Mentre abbozzavo queste righe, mi sono imbattuta in questo post di Panz proprio sul tema della decrescita, e anche nel suo precedente - bellissimo - sui confini, dove scrive: "... io di questi confini voglio nutrirmi. Nella loro ambiguità, nel loro strano viaggiare tutti insieme per ricordare, altezzosi, che siamo tutti un impasto di territori diversi, storie che si affastellano e non sono mai la stessa...".
Ovviamente è partito il cortocircuito, questi sono i temi su cui in famiglia si riflette e si litiga, anche. Che poi, paradossalmente, è stato M. a intraprendere il percorso di trasformazione più radicale. Il fatto è che lui si impunta nel "codificare" la questione, insiste nel valutarla soprattutto da un punto di vista economico e tende a diventare manicheo: c'è chi può permettersi questi discorsi fighetti e chi no. Quindi finisce sempre che ci incartiamo, con discussione viva e appassionante. Vabbè faccio la pasta, ne parliamo un'altra volta. La questione della decrescita è sempre intrecciata in maniera ingannevole ai luoghi. Ogni luogo ha motivi di fascino e, spesso contemporaneamente, ragioni intime di malessere. C'è chi decresce nel piccolo ambiente (direi che è la tendenza dominante), c'è chi ha bisogno dei grandi spazi urbani. Io sono una di quelle persone che sente la necessità dell'anonimato per essere libera, lo ribadisco ogni due righe. Anche Laura, che su questi temi è autorità indiscussa, sta valutando la scelta cittadina.

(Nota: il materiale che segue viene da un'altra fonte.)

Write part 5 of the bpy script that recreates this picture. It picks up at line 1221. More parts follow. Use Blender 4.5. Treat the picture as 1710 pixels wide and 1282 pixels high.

In realtà in tutta questa faccenda i luoghi non sono così determinanti, credo, sono solo una conseguenza. Si decresce da se stessi, prima di tutto. In questo percorso si cercano le situazioni che ci consentono la libertà di diventare quello che vogliamo essere (o di ritrovarci, secondo i punti di vista) e l'orizzonte assume una forma solitamente diversa da ciò che abbiamo già sperimentato. Decrescere è un paradosso: è fare passi indietro e contemporaneamente avanzare verso nuovi confini. La chiameremo "sintesi di Panz", perché quegli ultimi due post, uno accanto all'altro, esprimono bene il lavoro interiore di chi comincia ad apprezzare le infinite sfumature, ad amare le contraddizioni, a distinguere l'essenziale dal superfluo in piena soggettività e accettazione dei punti di vista altrui. Un lavoro di scavo, diverso per ognuno.
Lo ribadisco, io in un paesino non vivrei mai. Oppure dovrebbe essere molto ben collegato al resto del mondo, devo sempre avere la certezza della fuga, mi conosco.In questa lenta ripresa della vita di tutti i giorni, in questo caldo umido che sfianca, in questo ufficio ancora deserto, capisco che Milano è il mio mare, onde indistinte ed anonime mi cullano e mi trasportano. Vi ho trovato delle zattere e dei fari. Posso fuggire, scoprire nuovi mondi, tornare a casa prima di sera. Non c'è la luce di Sant Pol, certo, ma posso esercitare lo sguardo e vederne tanta di luce, ed è quello che cerco di fare ogni giorno, anche attraverso il non.blog. E non importa se a volte il mio mare è un po' agitato, va bene anche così.